Kata Mu’tazilah berasal dari ”i’tazala” dan ”al-Mu’tazilah”
telah dipakai kira-kira seratus tahun sebelum peristiwa Wasil dengan Hasan
al-Basri, dalam arti golongan yang tidak mau turut campur dalam pertikain
politik yang ada di zaman mereka.
Dari uraian-uraian di atas dapat diketahui bahwa
orang pertam membina aliran Mu’tazilah adalah Wasil Ibn ’Ata’. Sebagai
dikatakan al-Mas’udi, ia adalah, syeikh
al-Mu’tazilah wa qadil muha, yaitu kepala dan Mu’tazilah yang tertua. Ia lahir tahun 81 H di Madinah
dan meninggal tahun 131 H. Di sana ia belajar pada Abu Hasyim ’Abdullah Ibn
Muhammad Ibn al-Hanafiah, kemudian pindah ke Basrah dan belajar kepada Hasan
al-Basri.
Dua ajaran yang ditinggal oleh Wasil yaitu posisi
menengah dan peniadaan sifat-sifat Tuhan, kemudian merupakan bagian integral
dari al-Ushul al-Khamasah atau
pancasila Mu’tazilah. Ketiga sila lainnya adalah al-’adl; keadialn tuhan, al-wa’ad
wa al wa’id, janji baik dan ancaman dan al-amr
bi al-ma’ruf wa al-nahy ’an al-munkar, memrintahkan orang berbuat baik dan
melarang orang berbuat jahat wajib dijalankan kalau perlu dengan kekerasan.

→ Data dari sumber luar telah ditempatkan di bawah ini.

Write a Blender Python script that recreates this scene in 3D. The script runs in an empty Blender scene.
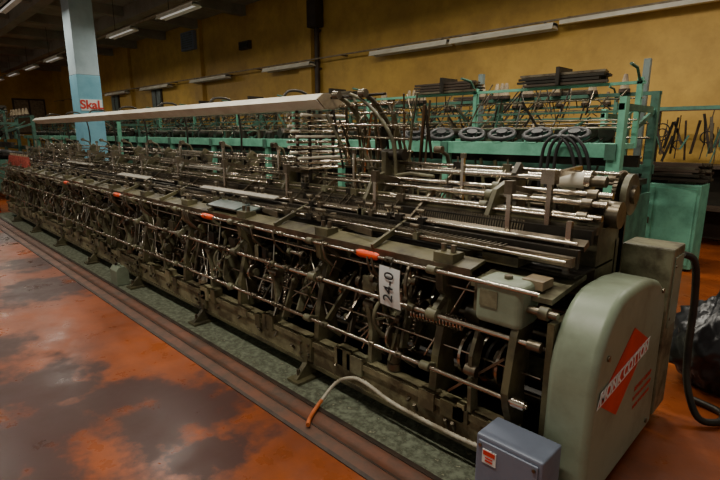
import bpy, math, random
from mathutils import Vector, Matrix
random.seed(7)
R=random.uniform
scene=bpy.context.scene

# ---------------------------------------------------------------- materials
def new_mat(name):
    m=bpy.data.materials.new(name); m.use_nodes=True
    nt=m.node_tree; b=nt.nodes['Principled BSDF']
    return m,nt,b
def grimy(name,c1,c2,scale=6,rough=(.35,.6),metal=0.0,lo=.4,hi=.65,bump=0.0,detail=8,c3=None,emit=0):
    m,nt,b=new_mat(name); N=nt.nodes; L=nt.links
    tc=N.new('ShaderNodeTexCoord'); nz=N.new('ShaderNodeTexNoise')
    nz.inputs['Scale'].default_value=scale; nz.inputs['Detail'].default_value=detail; nz.inputs['Roughness'].default_value=.65
    L.new(tc.outputs['Object'],nz.inputs['Vector'])
    cr=N.new('ShaderNodeValToRGB'); e=cr.color_ramp.elements
    e[0].position=lo; e[0].color=(*c1,1); e[1].position=hi; e[1].color=(*c2,1)
    if c3:
        x=cr.color_ramp.elements.new(min(.99,hi+.1)); x.color=(*c3,1)
    L.new(nz.outputs['Fac'],cr.inputs['Fac']); L.new(cr.outputs['Color'],b.inputs['Base Color'])
    mr=N.new('ShaderNodeMapRange'); mr.inputs['From Min'].default_value=.3; mr.inputs['From Max'].default_value=.7
    mr.inputs['To Min'].default_value=rough[0]; mr.inputs['To Max'].default_value=rough[1]
    L.new(nz.outputs['Fac'],mr.inputs['Value']); L.new(mr.outputs['Result'],b.inputs['Roughness'])
    b.inputs['Metallic'].default_value=metal
    if bump:
        bp=N.new('ShaderNodeBump'); bp.inputs['Strength'].default_value=bump; bp.inputs['Distance'].default_value=.01
        L.new(nz.outputs['Fac'],bp.inputs['Height']); L.new(bp.outputs['Normal'],b.inputs['Normal'])
    if emit:
        b.inputs['Emission Color'].default_value=(1,.95,.85,1); b.inputs['Emission Strength'].default_value=emit
    return m
M={}
M['rod']=grimy('polished_steel',(.64,.58,.48),(.33,.27,.20),2.5,(.16,.30),1.0,detail=3,lo=.42,hi=.65)
M['steel']=grimy('oily_steel',(.24,.205,.145),(.08,.06,.04),5,(.28,.5),.85)
M['dark']=grimy('dark_iron',(.033,.027,.018),(.011,.009,.006),6,(.35,.6),.4)
M['olive']=grimy('olive_paint',(.125,.112,.055),(.034,.027,.014),5,(.36,.6),.0,bump=.2)
M['olive2']=grimy('grey_green_paint',(.205,.20,.12),(.072,.060,.032),7,(.35,.6),.0,lo=.40,hi=.62,bump=.1)
M['beam']=grimy('worn_beam',(.27,.245,.135),(.085,.064,.03),4,(.5,.75),.0,lo=.42,hi=.6,bump=.3)
M['cover']=grimy('pale_green_cover',(.25,.305,.215),(.135,.145,.09),2.2,(.33,.5),.0,lo=.45,hi=.75)
M['bluebox']=grimy('blue_grey_enamel',(.18,.21,.28),(.12,.14,.19),3,(.4,.5),.0,lo=.5,hi=.8)
M['teal']=grimy('teal_paint',(.16,.45,.31),(.08,.25,.17),4,(.4,.6),.0,lo=.42,hi=.68)
M['tealdk']=grimy('teal_paint_dark',(.055,.16,.11),(.03,.075,.05),5,(.4,.6),.0)
M['white']=grimy('white_enamel',(.74,.71,.60),(.56,.51,.39),2,(.4,.6),.0)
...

Adapun tokoh-tokoh lain dari Mu’tazilah yaitu Bisyr Ibn Sa’id, Abu ’Usman
al-Za’farani, Abu al-Huzail al-’Allaf dan Bisyr Ibn Mu’tamar.

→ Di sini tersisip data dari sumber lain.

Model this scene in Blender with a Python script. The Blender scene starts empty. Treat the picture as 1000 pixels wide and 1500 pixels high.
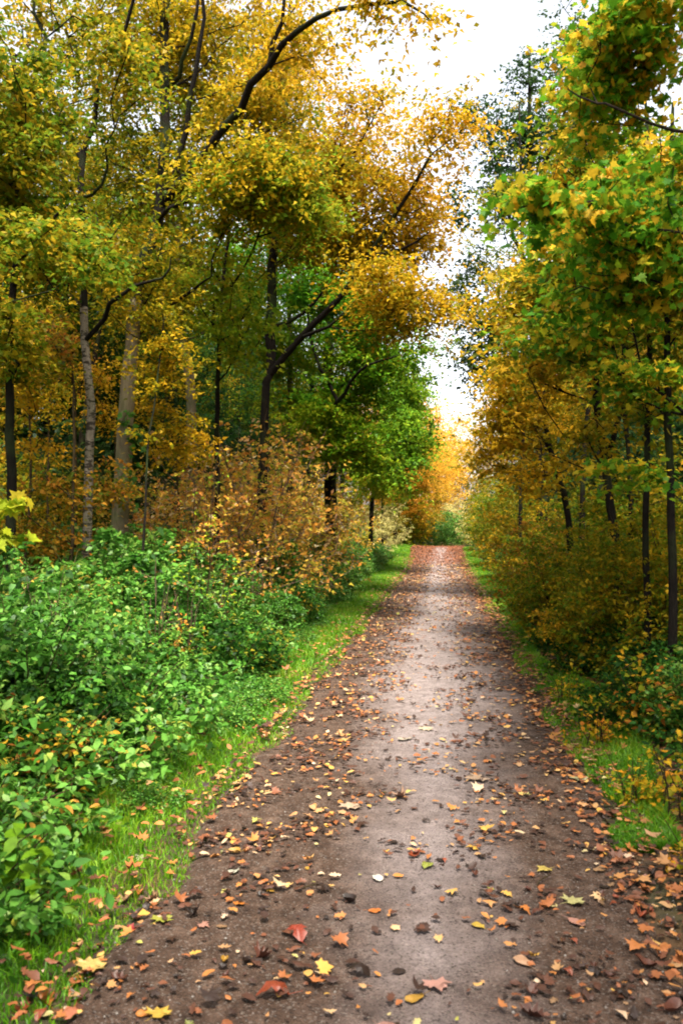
import bpy, math, random
import numpy as np
R = np.random.default_rng(11)
rad = math.radians
scn = bpy.context.scene
COL = scn.collection
# ------------------------------------------------------------------ camera frame
CAMZ, F, HOR, VPX = 1.6, 1250.0, 775.0, 646.0
YAW = math.atan((VPX-500)/F); PIT = math.atan((HOR-750)/F)
fw = np.array([-math.sin(YAW)*math.cos(PIT), math.cos(YAW)*math.cos(PIT), math.sin(PIT)])
rt = np.array([math.cos(YAW), math.sin(YAW), 0.0]); up = np.cross(rt, fw)
def at(px, py, Y):
    d = rt*(px-500)/F + fw + up*(750-py)/F
    return np.array([0, 0, CAMZ]) + d*(Y/d[1])
def sst(a, b, x):
    t = np.clip((x-a)/(b-a), 0, 1); return t*t*(3-2*t)
def hgt(x, y):
    x = np.asarray(x, float); y = np.asarray(y, float)
    h = 0.50*sst(30, 50, y) - 1.6*sst(52, 90, y)
    h = h + 0.30*sst(-2.0, -5.0, x) + 5.0*sst(-7, -34, x) + 0.12*sst(1.3, 3.0, x) + 3.5*sst(5, 28, x)
    side = sst(1.4, 2.6, np.abs(x+0.2))
    h = h + side*0.05*(np.sin(x*1.7+y*0.9)+np.sin(y*1.3-x*2.1+1))
    return h - 0.02*(1-sst(0.9, 1.25, np.abs(x+0.2)))
def gz(x, y): return float(hgt(x, y))
# ------------------------------------------------------------------ tagging helpers
def tag(o, label=None, cat=None, group=None, kind=None):
    for k, v in (('label', label), ('category', cat), ('group', group), ('kind', kind)):
        if v: o[k] = v
    return o
def empty(name, loc, rz=0.0):
    o = bpy.data.objects.new(name, None); COL.objects.link(o)
    o.location = loc; o.rotation_euler = (0, 0, rz); o.empty_display_size = .2
    return o
def link(name, me, parent=None):
    o = bpy.data.objects.new(name, me); COL.objects.link(o)
    if parent is not None: o.parent = parent
    return o
def copy_thing(root, loc, rz=0., sc=1., label=None, group=None, name=None):
    r = root.copy(); COL.objects.link(r)
    if name: r.name = name
    r.location = loc; r.rotation_euler = (0, 0, rz)
    r.scale = (sc, sc, sc) if not hasattr(sc, '__len__') else sc
    if label: r['label'] = label
    if group: r['group'] = group
    for ch in list(root.children):
        c = ch.copy(); COL.objects.link(c); c.parent = r
    return r
def mk_mesh(name, V, polys, mat, smooth=False, attrs=None):
    """V (n,3); polys (m,k) index array; attrs name -> per face float"""
    V = np.ascontiguousarray(V, np.float32); polys = np.ascontiguousarray(polys, np.int32)
    m, k = polys.shape
    me = bpy.data.meshes.new(name)
    me.vertices.add(len(V)); me.vertices.foreach_set('co', V.ravel())
    me.loops.add(m*k); me.loops.foreach_set('vertex_index', polys.ravel())
    me.polygons.add(m)
    me.polygons.foreach_set('loop_start', np.arange(0, m*k, k, dtype=np.int32))
    if smooth: me.polygons.foreach_set('use_smooth', np.ones(m, bool))
    for n, a in (attrs or {}).items():
        at_ = me.attributes.new(n, 'FLOAT', 'FACE'); at_.data.foreach_set('value', np.ascontiguousarray(a, np.float32))
    me.materials.append(mat)
    me.update(calc_edges=True); me.validate()
    return me
# ------------------------------------------------------------------ materials
def new_mat(name):
    m = bpy.data.materials.new(name); m.use_nodes = True
    nt = m.node_tree; nt.nodes.clear()
    out = nt.nodes.new('ShaderNodeOutputMaterial')
    return m, nt, out
def N(nt, t, **kw):
    n = nt.nodes.new(t)
    for k, v in kw.items():
        if k.startswith('i_'):
            key = k[2:]; n.inputs[int(key) if key.isdigit() else key.replace('_', ' ')].default_value = v
        else: setattr(n, k, v)
    return n
def ramp(nt, stops, fac, interp='LINEAR'):
    r = nt.nodes.new('ShaderNodeValToRGB'); e = r.color_ramp.elements; r.color_ramp.interpolation = interp
    e[0].position = stops[0][0]; e[0].color = (*stops[0][1], 1)
    e[1].position = stops[-1][0]; e[1].color = (*stops[-1][1], 1)
    for p, c in stops[1:-1]:
        x = e.new(p); x.color = (*c, 1)
    if fac is not None: nt.links.new(fac, r.inputs[0])
    return r
def math_n(nt, op, a, b=None, c=None):
    n = nt.nodes.new('ShaderNodeMath'); n.operation = op
    for i, v in enumerate((a, b, c)):
        if v is None: continue
        if isinstance(v, (int, float)): n.inputs[i].default_value = v
        else: nt.links.new(v, n.inputs[i])
    return n.outputs[0]
def leaf_mat(name, stops, trans=0.42, rough=0.5, leafw=0.5, shift=0.25, spec=0.12):
    m, nt, out = new_mat(name); L = nt.links.new
    a = N(nt, 'ShaderNodeAttribute', attribute_name='rnd'); b = N(nt, 'ShaderNodeAttribute', attribute_name='clump')
    oi = N(nt, 'ShaderNodeObjectInfo')
    f = math_n(nt, 'MULTIPLY_ADD', a.outputs['Fac'], leafw, math_n(nt, 'MULTIPLY', b.outputs['Fac'], 1-leafw))
    f = math_n(nt, 'ADD', f, math_n(nt, 'MULTIPLY', math_n(nt, 'SUBTRACT', oi.outputs['Random'], .5), shift))
    cr = ramp(nt, stops, f)
    # small blotches on each leaf
    tc = N(nt, 'ShaderNodeTexCoord'); ns = N(nt, 'ShaderNodeTexNoise', i_Scale=38.0, i_Detail=1.0)
    L(tc.outputs['Object'], ns.inputs['Vector'])
    hsv = N(nt, 'ShaderNodeHueSaturation'); L(cr.outputs[0], hsv.inputs['Color'])
    L(math_n(nt, 'MULTIPLY_ADD', ns.outputs['Fac'], 0.9, 0.55), hsv.inputs['Value'])
    L(math_n(nt, 'MULTIPLY_ADD', a.outputs['Fac'], 0.02, 0.49), hsv.inputs['Hue'])
    p = N(nt, 'ShaderNodeBsdfPrincipled', i_Roughness=rough); p.inputs['Specular IOR Level'].default_value = spec
    L(hsv.outputs[0], p.inputs['Base Color'])
    t = N(nt, 'ShaderNodeBsdfTranslucent')
    g = N(nt, 'ShaderNodeGamma', i_Gamma=0.85); L(hsv.outputs[0], g.inputs[0]); L(g.outputs[0], t.inputs[0])
    mx = N(nt, 'ShaderNodeMixShader', i_0=trans); L(p.outputs[0], mx.inputs[1]); L(t.outputs[0], mx.inputs[2])
    L(mx.outputs[0], out.inputs[0]); return m
OCH = [(0, (.06, .11, .006)), (.25, (.20, .20, .006)), (.5, (.48, .29, .008)), (.75, (.68, .34, .012)), (1, (.68, .22, .02))]
M = {}
M['ochre'] = leaf_mat('ochre_leaf', OCH)
M['olive'] = leaf_mat('olive_leaf', [(0, (.02, .09, .005)), (.3, (.09, .17, .006)), (.55, (.24, .20, .007)), (.78, (.52, .29, .010)), (1, (.64, .24, .02))])
M['green'] = leaf_mat('green_leaf', [(0, (.010, .07, .006)), (.3, (.04, .17, .006)), (.55, (.13, .30, .008)), (.8, (.34, .42, .014)), (1, (.50, .38, .02))])
M['yellowgreen'] = leaf_mat('yellow_green_leaf', [(0, (.05, .17, .008)), (.4, (.17, .32, .012)), (.7, (.44, .44, .02)), (1, (.65, .40, .03))])
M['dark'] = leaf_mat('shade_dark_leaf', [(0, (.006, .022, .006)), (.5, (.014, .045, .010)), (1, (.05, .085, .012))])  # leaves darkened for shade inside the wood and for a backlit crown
M['orange'] = leaf_mat('orange_leaf', [(0, (.30, .22, .01)), (.35, (.60, .30, .015)), (.7, (.75, .32, .03)), (1, (.75, .18, .04))])
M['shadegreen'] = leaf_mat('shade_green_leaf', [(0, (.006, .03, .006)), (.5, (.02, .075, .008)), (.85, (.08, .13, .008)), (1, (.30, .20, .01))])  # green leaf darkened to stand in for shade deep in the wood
M['gold'] = leaf_mat('golden_leaf', [(0, (.40, .36, .02)), (.5, (.80, .48, .04)), (1, (.85, .34, .05))])
M['rust'] = leaf_mat('rust_leaf', [(0, (.02, .07, .006)), (.35, (.10, .12, .008)), (.6, (.30, .17, .010)), (.85, (.42, .17, .014)), (1, (.50, .12, .02))], leafw=.7)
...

Menurut al-Khayyat, orang yang diakaui menjadi
pengikut atau penganut Mu’tazilah, hanyalah orang yang mengakui dan menerima
kelima dasar yang telah disebut di atas. Orang yang menerima hanya sebagian
dari dasar-dasar tersebut tidak dapat dipandang sebagai orang Mu’tazilah.
Al-Ushul al-Khamasah, sebai dikemukakan oleh pemuka-pemuka Mu’tazilah sendiri,
diberi urutan menurut pentingnya kedudukan tiap dasar, sebagai berikut.
Al-Tawhid, al-’Adl, al-Wa’ad
wa al-Wa’id, al-Manzilah bain al-Manzilatain dan al-’Amr bi al-Ma’ruf wa alNahy
’an al-Munkar.
Demikianlah
uraian sekedarnya tentang pemuka-pemuka kaum Mu’tazilah, pendapat-pendapat
mereka dan ajaran-ajaran dasar Mu’tazilah.